SHANGHAI: China’s yuan slid to nearly eight-month lows against the US dollar on Wednesday, after data showed the country’s consumer inflation missed expectations, while a strong greenback also pressured the Chinese currency.

The dollar was on the front foot on Wednesday having rebounded from a three-week low after Federal Reserve Chair Jerome Powell struck a cautious tone on how soon interest rate cuts would come.

By 0345 GMT, the yuan was 0.04% lower at 7.2756 to the dollar after trading in a range of 7.2734 to 7.2761.

China’s yuan largely steady

China’s consumer prices grew for a fifth month in June but missed expectations, while producer price deflation persisted, with domestic demand stuck on a slow recovery path despite a flurry of government support measures to help the economy.

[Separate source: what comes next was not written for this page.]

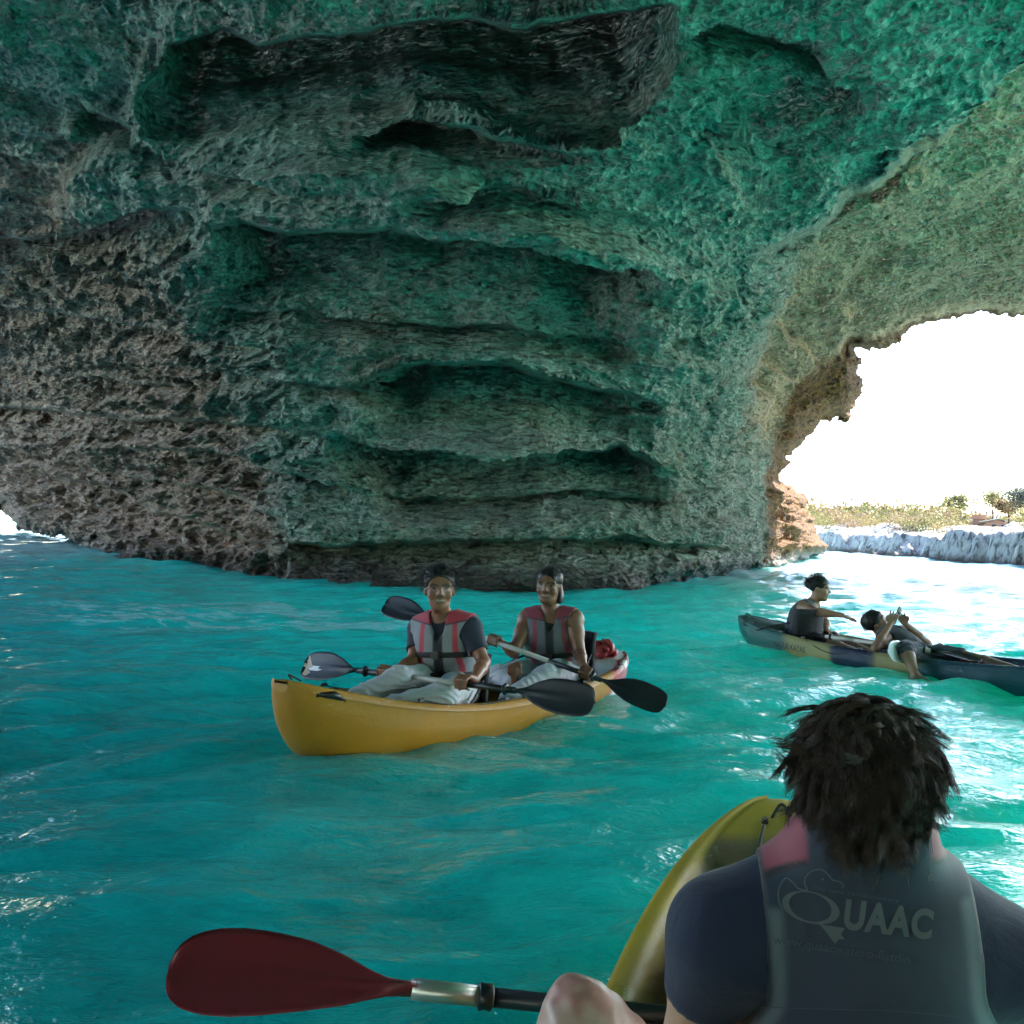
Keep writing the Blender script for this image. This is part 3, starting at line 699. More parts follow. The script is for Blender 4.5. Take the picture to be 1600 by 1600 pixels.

“The risk of deflation has not faded in China. Domestic demand remains weak,” said Zhiwei Zhang, chief economist at Pinpoint Asset Management.

Prior to the market opening, the People’s Bank of China set the midpoint rate, around which the yuan is allowed to trade in a 2% band, at 7.1342 per dollar, its weakest since Nov. 21, 2023 and 1,369 pips firmer than a Reuters’ estimate.

The central bank has been gradually lowering its daily yuan official guidance, well within market projections but with a bias suggesting it is allowing some depreciation, traders and analysts said.

The spot yuan opened at 7.2734 per dollar and was last trading 36 pips lower than the previous late session close and 1.98% weaker than the midpoint.

The yuan is down 0.1% against the dollar this month, and 2.4% weaker this year.

It has been under pressure since early 2023 as domestic woes around a moribund property sector, anaemic consumption and falling yields drive capital flows out of the yuan, and foreign investors stay away from China’s struggling stock market.

In the first day of testimony to Congress on Tuesday, Powell said that inflation “remains above” the US Federal Reserve’s 2% target, but has been improving in recent months and “more good data would strengthen” the case for central bank interest rate cuts.

“That might have been construed as a tad less dovish than markets were positioning for given a slew of data that had suggested that the economy is slowing,” said Maybank analysts in a note.

“It is common for currencies to weaken against the dollar this year, as the Fed has been unwilling to cut interest rates. September may be a turning point,” said Yifan Hu, regional chief investment officer at APAC of UBS Global Wealth Management.

Hu expected the yuan to maintain a bearish trend until September, hovering around 7.3 this year, and it will return to 7.2 with US interest rate cuts next year.

Based on Wednesday’s official guidance, the yuan is allowed to drop as far as 7.2769.

The offshore yuan traded at 7.2908 yuan per dollar, down about 0.03%.

The dollar’s six-currency index was 0.038% lower at 105.08.